**Your objective:** Output the material word for word. Leave each picture out.

(Entries with scene source code)
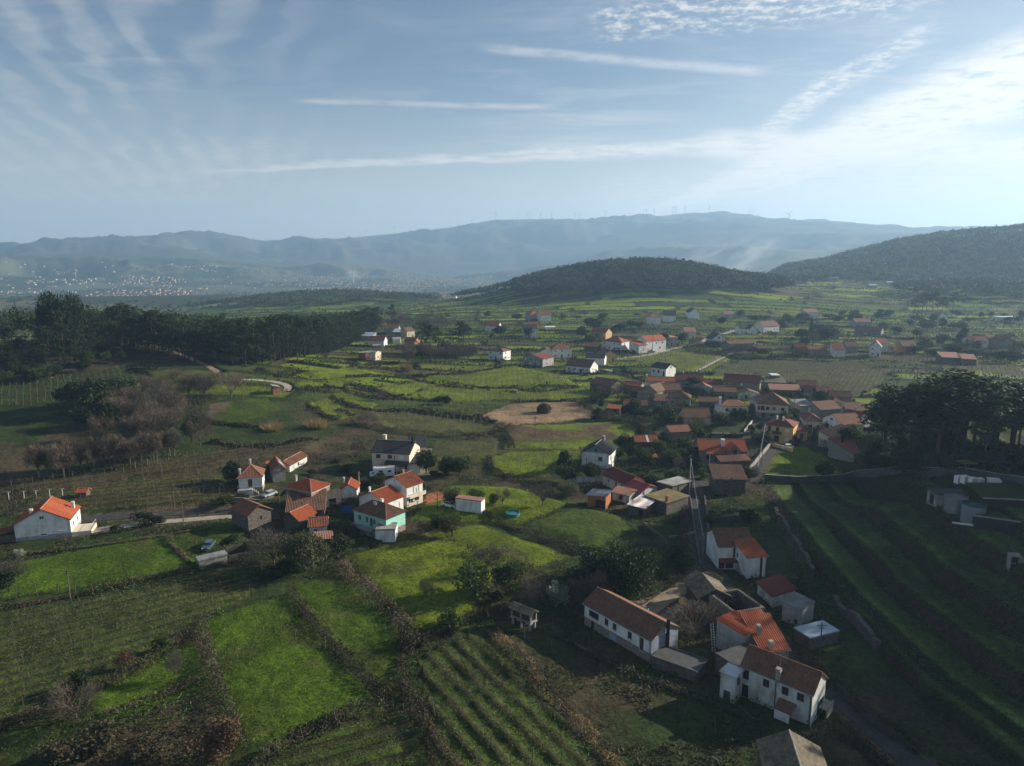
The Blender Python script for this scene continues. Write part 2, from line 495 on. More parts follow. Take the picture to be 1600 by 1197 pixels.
# fields traced on the ground: (name, outline, colour, height step, label)
FIELDS = [
    ('meadow', [(325, 972), (400, 946), (452, 930), (500, 1000), (560, 1068), (592, 1092), (500, 1125), (400, 1165), (378, 1150), (348, 1060)], 'lush', 0.5, 'bright green meadow between the two converging hedges at the front'),
    ('meadow', [(458, 915), (560, 905), (600, 950), (632, 1010), (622, 1070), (600, 1078), (540, 1010), (488, 960)], 'lush', 0.2, 'narrow grass field right of the diagonal hedge'),
    ('meadow', [(538, 872), (640, 845), (720, 850), (775, 900), (722, 975), (650, 990), (600, 930)], 'bright', 0.7, 'sunlit meadow below the mint green house'),
    ('vineyard', [(655, 1030), (735, 992), (800, 1010), (860, 1080), (960, 1260), (690, 1260)], 'vinelit', 0.3, 'vineyard with rows running towards the viewer at the bottom'),
    ('meadow', [(380, 1260), (420, 1185), (520, 1135), (608, 1100), (645, 1110), (690, 1260)], 'mid', -0.4, 'grass field under the bottom hedge'),
    ('vineyard', [(-60, 975), (380, 892), (402, 925), (315, 968), (292, 1000), (140, 1075), (-60, 1145)], 'vinelit', 0.0, 'terraced vineyard at the left'),
    ('meadow', [(-40, 945), (30, 882), (255, 840), (302, 880), (292, 893)], 'lush', 0.9, 'grass field below the white orange roofed house'),
    ('meadow', [(138, 1090), (270, 1010), (308, 1002), (322, 1050), (292, 1085), (165, 1118)], 'lush', -0.6, 'small meadow at the left enclosed by scrub'),
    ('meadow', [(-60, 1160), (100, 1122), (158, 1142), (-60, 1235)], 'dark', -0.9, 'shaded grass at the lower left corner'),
    ('scrub', [(158, 1145), (300, 1085), (335, 1110), (360, 1260), (60, 1260)], 'scrub', -0.3, 'rough brown bracken patch at the bottom'),
    ('meadow', [(655, 838), (745, 822), (890, 872), (838, 888), (775, 892), (715, 848)], 'bright', 0.9, 'narrow sunlit meadow above the brushy bank'),
    ('ploughed_field', [(822, 826), (900, 793), (962, 808), (988, 832), (925, 862), (880, 846)], 'dry', 1.2, 'half dug allotment with brown stubble'),
    ('meadow', [(640, 815), (700, 760), (800, 765), (890, 790), (818, 822), (745, 818)], 'bright', 1.1, 'garden lawn behind the long white shed'),
    ('meadow', [(788, 702), (800, 668), (880, 664), (985, 658), (1005, 678), (985, 697), (905, 700), (905, 705)], 'bright', 0.6, 'bright meadow with brown patches behind the black roofed white house'),
    ('stubble_field', [(752, 652), (800, 633), (905, 629), (938, 655), (800, 667)], 'tan', 0.8, 'pale tan stubble field with a dark hay stack'),
    ('vineyard', [(770, 742), (770, 715), (800, 706), (905, 706), (905, 728), (850, 745)], 'bright', 0.2, 'small bright vineyard left of the black roofed house'),
    ('vineyard', [(672, 730), (680, 690), (780, 690), (772, 722)], 'olive', 0.4, 'small vineyard behind the dark garden trees'),
    ('meadow', [(1195, 745), (1205, 702), (1255, 697), (1300, 712), (1345, 722), (1338, 742), (1292, 750), (1245, 752)], 'bright', 0.0, 'brilliant sunlit meadow beside the lane'),
    ('vineyard', [(0, 812), (60, 775), (330, 742), (385, 770), (360, 795), (120, 800)], 'vinebrown', 1.0, 'brown green vineyard behind the road at the left'),
    ('vineyard', [(-40, 775), (300, 715), (500, 690), (480, 712), (330, 738), (60, 772)], 'scrub', 1.6, 'old vineyard on brown earth at the left'),
    ('meadow', [(120, 850), (260, 838), (400, 812), (395, 835), (300, 872), (262, 842)], 'mid', 1.2, 'grass slope left of the dark barn'),
    ('meadow', [(468, 583), (553, 576), (618, 588), (553, 600)], 'bright', 0.5, 'bright field in the middle distance'),
    ('meadow', [(460, 598), (538, 598), (542, 605), (462, 606)], 'bright', 0.2, 'bright strip field in the middle distance'),
    ('vineyard', [(483, 630), (520, 620), (560, 650), (533, 656)], 'bright', -0.2, 'bright vineyard terrace'),
    ('vineyard', [(522, 617), (543, 608), (592, 634), (580, 641), (540, 630)], 'bright', 0.5, 'bright vineyard terrace'),
    ('vineyard', [(575, 611), (660, 598), (680, 603), (628, 622)], 'bright', 1.0, 'bright vineyard terrace'),
    ('vineyard', [(635, 622), (684, 604), (800, 614), (800, 626), (703, 629)], 'bright', 0.6, 'bright vineyard terrace'),
    ('vineyard', [(655, 589), (800, 573), (880, 590), (905, 605), (800, 606), (733, 606)], 'bright', 1.4, 'bright vineyard terrace'),
    ('vineyard', [(670, 641), (708, 630), (786, 634), (750, 651)], 'mid', 0.0, 'vineyard terrace'),
    ('vineyard', [(585, 641), (650, 641), (748, 654), (775, 662), (773, 672), (675, 680), (600, 662)], 'olive', -0.7, 'olive green vineyard below a dark bank'),
    ('vineyard', [(810, 608), (905, 606), (985, 590), (1010, 600), (905, 626), (805, 628)], 'bright', 0.3, 'sunlit vineyard left of the village'),
    ('vineyard', [(985, 560), (1050, 548), (1140, 560), (1110, 585), (1060, 582), (1000, 570)], 'bright', 0.7, 'yellow green vineyard behind the village'),
    ('vineyard', [(1112, 588), (1180, 562), (1340, 565), (1400, 590), (1330, 628), (1230, 600), (1180, 588)], 'olive', 0.2, 'wide vineyard behind the stone house'),
    ('vineyard', [(1190, 556), (1330, 548), (1600, 575), (1600, 592), (1345, 562)], 'olive', 1.0, 'wide vineyard behind the pine grove'),
    ('meadow', [(320, 655), (330, 632), (420, 622), (440, 640), (380, 660)], 'dry', 0.3, 'dry grass patch beside the bare trees'),
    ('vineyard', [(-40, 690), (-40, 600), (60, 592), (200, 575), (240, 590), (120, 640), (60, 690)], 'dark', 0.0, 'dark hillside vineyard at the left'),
    ('yard', [(918, 965), (985, 940), (1065, 905), (1082, 912), (1050, 975), (1010, 985)], 'yard', 0.0, 'dirt yard behind the long white house'),
    ('yard', [(364, 778), (372, 768), (430, 772), (425, 780)], 'yard', 0.0, 'bare yard before the white hip roofed house'),
    ('yard', [(664, 790), (668, 770), (696, 768), (700, 783)], 'terra', 0.0, 'orange paved patio'),
    ('yard', [(630, 745), (637, 735), (668, 732), (672, 742)], 'yard', 0.0, 'paved forecourt of the dark roofed house'),
]
GX0, GX1, GY0, GY1, GRES = -340.0, 420.0, 40.0, 760.0, 0.8
gnx, gny = int((GX1 - GX0) / GRES), int((GY1 - GY0) / GRES)
ras_id = np.full((gny, gnx), -1, dtype=np.int32)
gxs = GX0 + (np.arange(gnx) + 0.5) * GRES
gys = GY0 + (np.arange(gny) + 0.5) * GRES


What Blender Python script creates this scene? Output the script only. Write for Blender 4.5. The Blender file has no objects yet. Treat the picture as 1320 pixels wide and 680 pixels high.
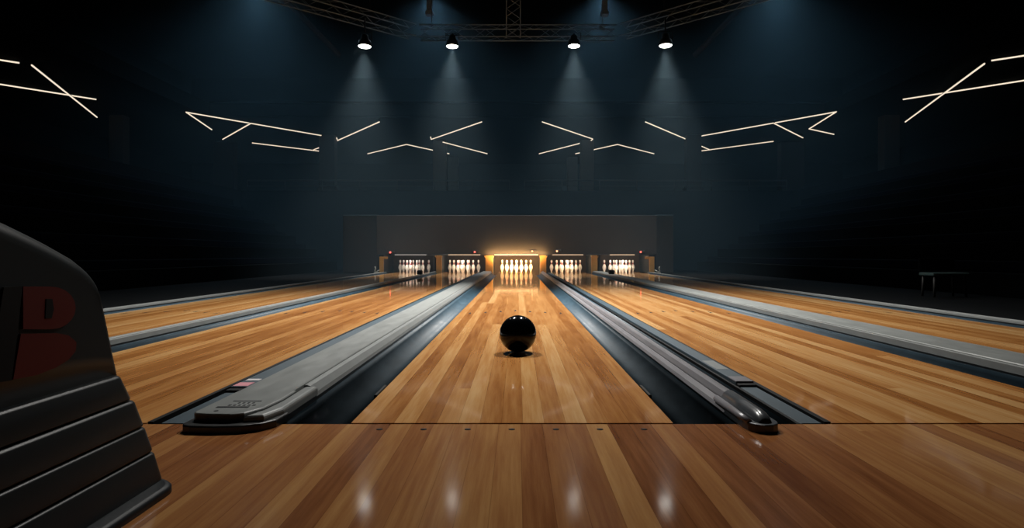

**Response to this task:**
The Blender Python script for this scene continues. Write part 2, from line 495 on. More parts follow. Take the picture to be 1600 by 1197 pixels.
# fields traced on the ground: (name, outline, colour, height step, label)
FIELDS = [
    ('meadow', [(325, 972), (400, 946), (452, 930), (500, 1000), (560, 1068), (592, 1092), (500, 1125), (400, 1165), (378, 1150), (348, 1060)], 'lush', 0.5, 'bright green meadow between the two converging hedges at the front'),
    ('meadow', [(458, 915), (560, 905), (600, 950), (632, 1010), (622, 1070), (600, 1078), (540, 1010), (488, 960)], 'lush', 0.2, 'narrow grass field right of the diagonal hedge'),
    ('meadow', [(538, 872), (640, 845), (720, 850), (775, 900), (722, 975), (650, 990), (600, 930)], 'bright', 0.7, 'sunlit meadow below the mint green house'),
    ('vineyard', [(655, 1030), (735, 992), (800, 1010), (860, 1080), (960, 1260), (690, 1260)], 'vinelit', 0.3, 'vineyard with rows running towards the viewer at the bottom'),
    ('meadow', [(380, 1260), (420, 1185), (520, 1135), (608, 1100), (645, 1110), (690, 1260)], 'mid', -0.4, 'grass field under the bottom hedge'),
    ('vineyard', [(-60, 975), (380, 892), (402, 925), (315, 968), (292, 1000), (140, 1075), (-60, 1145)], 'vinelit', 0.0, 'terraced vineyard at the left'),
    ('meadow', [(-40, 945), (30, 882), (255, 840), (302, 880), (292, 893)], 'lush', 0.9, 'grass field below the white orange roofed house'),
    ('meadow', [(138, 1090), (270, 1010), (308, 1002), (322, 1050), (292, 1085), (165, 1118)], 'lush', -0.6, 'small meadow at the left enclosed by scrub'),
    ('meadow', [(-60, 1160), (100, 1122), (158, 1142), (-60, 1235)], 'dark', -0.9, 'shaded grass at the lower left corner'),
    ('scrub', [(158, 1145), (300, 1085), (335, 1110), (360, 1260), (60, 1260)], 'scrub', -0.3, 'rough brown bracken patch at the bottom'),
    ('meadow', [(655, 838), (745, 822), (890, 872), (838, 888), (775, 892), (715, 848)], 'bright', 0.9, 'narrow sunlit meadow above the brushy bank'),
    ('ploughed_field', [(822, 826), (900, 793), (962, 808), (988, 832), (925, 862), (880, 846)], 'dry', 1.2, 'half dug allotment with brown stubble'),
    ('meadow', [(640, 815), (700, 760), (800, 765), (890, 790), (818, 822), (745, 818)], 'bright', 1.1, 'garden lawn behind the long white shed'),
    ('meadow', [(788, 702), (800, 668), (880, 664), (985, 658), (1005, 678), (985, 697), (905, 700), (905, 705)], 'bright', 0.6, 'bright meadow with brown patches behind the black roofed white house'),
    ('stubble_field', [(752, 652), (800, 633), (905, 629), (938, 655), (800, 667)], 'tan', 0.8, 'pale tan stubble field with a dark hay stack'),
    ('vineyard', [(770, 742), (770, 715), (800, 706), (905, 706), (905, 728), (850, 745)], 'bright', 0.2, 'small bright vineyard left of the black roofed house'),
    ('vineyard', [(672, 730), (680, 690), (780, 690), (772, 722)], 'olive', 0.4, 'small vineyard behind the dark garden trees'),
    ('meadow', [(1195, 745), (1205, 702), (1255, 697), (1300, 712), (1345, 722), (1338, 742), (1292, 750), (1245, 752)], 'bright', 0.0, 'brilliant sunlit meadow beside the lane'),
    ('vineyard', [(0, 812), (60, 775), (330, 742), (385, 770), (360, 795), (120, 800)], 'vinebrown', 1.0, 'brown green vineyard behind the road at the left'),
    ('vineyard', [(-40, 775), (300, 715), (500, 690), (480, 712), (330, 738), (60, 772)], 'scrub', 1.6, 'old vineyard on brown earth at the left'),
    ('meadow', [(120, 850), (260, 838), (400, 812), (395, 835), (300, 872), (262, 842)], 'mid', 1.2, 'grass slope left of the dark barn'),
    ('meadow', [(468, 583), (553, 576), (618, 588), (553, 600)], 'bright', 0.5, 'bright field in the middle distance'),
    ('meadow', [(460, 598), (538, 598), (542, 605), (462, 606)], 'bright', 0.2, 'bright strip field in the middle distance'),
    ('vineyard', [(483, 630), (520, 620), (560, 650), (533, 656)], 'bright', -0.2, 'bright vineyard terrace'),
    ('vineyard', [(522, 617), (543, 608), (592, 634), (580, 641), (540, 630)], 'bright', 0.5, 'bright vineyard terrace'),
    ('vineyard', [(575, 611), (660, 598), (680, 603), (628, 622)], 'bright', 1.0, 'bright vineyard terrace'),
    ('vineyard', [(635, 622), (684, 604), (800, 614), (800, 626), (703, 629)], 'bright', 0.6, 'bright vineyard terrace'),
    ('vineyard', [(655, 589), (800, 573), (880, 590), (905, 605), (800, 606), (733, 606)], 'bright', 1.4, 'bright vineyard terrace'),
    ('vineyard', [(670, 641), (708, 630), (786, 634), (750, 651)], 'mid', 0.0, 'vineyard terrace'),
    ('vineyard', [(585, 641), (650, 641), (748, 654), (775, 662), (773, 672), (675, 680), (600, 662)], 'olive', -0.7, 'olive green vineyard below a dark bank'),
    ('vineyard', [(810, 608), (905, 606), (985, 590), (1010, 600), (905, 626), (805, 628)], 'bright', 0.3, 'sunlit vineyard left of the village'),
    ('vineyard', [(985, 560), (1050, 548), (1140, 560), (1110, 585), (1060, 582), (1000, 570)], 'bright', 0.7, 'yellow green vineyard behind the village'),
    ('vineyard', [(1112, 588), (1180, 562), (1340, 565), (1400, 590), (1330, 628), (1230, 600), (1180, 588)], 'olive', 0.2, 'wide vineyard behind the stone house'),
    ('vineyard', [(1190, 556), (1330, 548), (1600, 575), (1600, 592), (1345, 562)], 'olive', 1.0, 'wide vineyard behind the pine grove'),
    ('meadow', [(320, 655), (330, 632), (420, 622), (440, 640), (380, 660)], 'dry', 0.3, 'dry grass patch beside the bare trees'),
    ('vineyard', [(-40, 690), (-40, 600), (60, 592), (200, 575), (240, 590), (120, 640), (60, 690)], 'dark', 0.0, 'dark hillside vineyard at the left'),
    ('yard', [(918, 965), (985, 940), (1065, 905), (1082, 912), (1050, 975), (1010, 985)], 'yard', 0.0, 'dirt yard behind the long white house'),
    ('yard', [(364, 778), (372, 768), (430, 772), (425, 780)], 'yard', 0.0, 'bare yard before the white hip roofed house'),
    ('yard', [(664, 790), (668, 770), (696, 768), (700, 783)], 'terra', 0.0, 'orange paved patio'),
    ('yard', [(630, 745), (637, 735), (668, 732), (672, 742)], 'yard', 0.0, 'paved forecourt of the dark roofed house'),
]
GX0, GX1, GY0, GY1, GRES = -340.0, 420.0, 40.0, 760.0, 0.8
gnx, gny = int((GX1 - GX0) / GRES), int((GY1 - GY0) / GRES)
ras_id = np.full((gny, gnx), -1, dtype=np.int32)
gxs = GX0 + (np.arange(gnx) + 0.5) * GRES
gys = GY0 + (np.arange(gny) + 0.5) * GRES


What Blender Python script creates this scene? Output the script only. Write for Blender 4.5. The Blender file has no objects yet. Treat the picture as 1320 pixels wide and 680 pixels high.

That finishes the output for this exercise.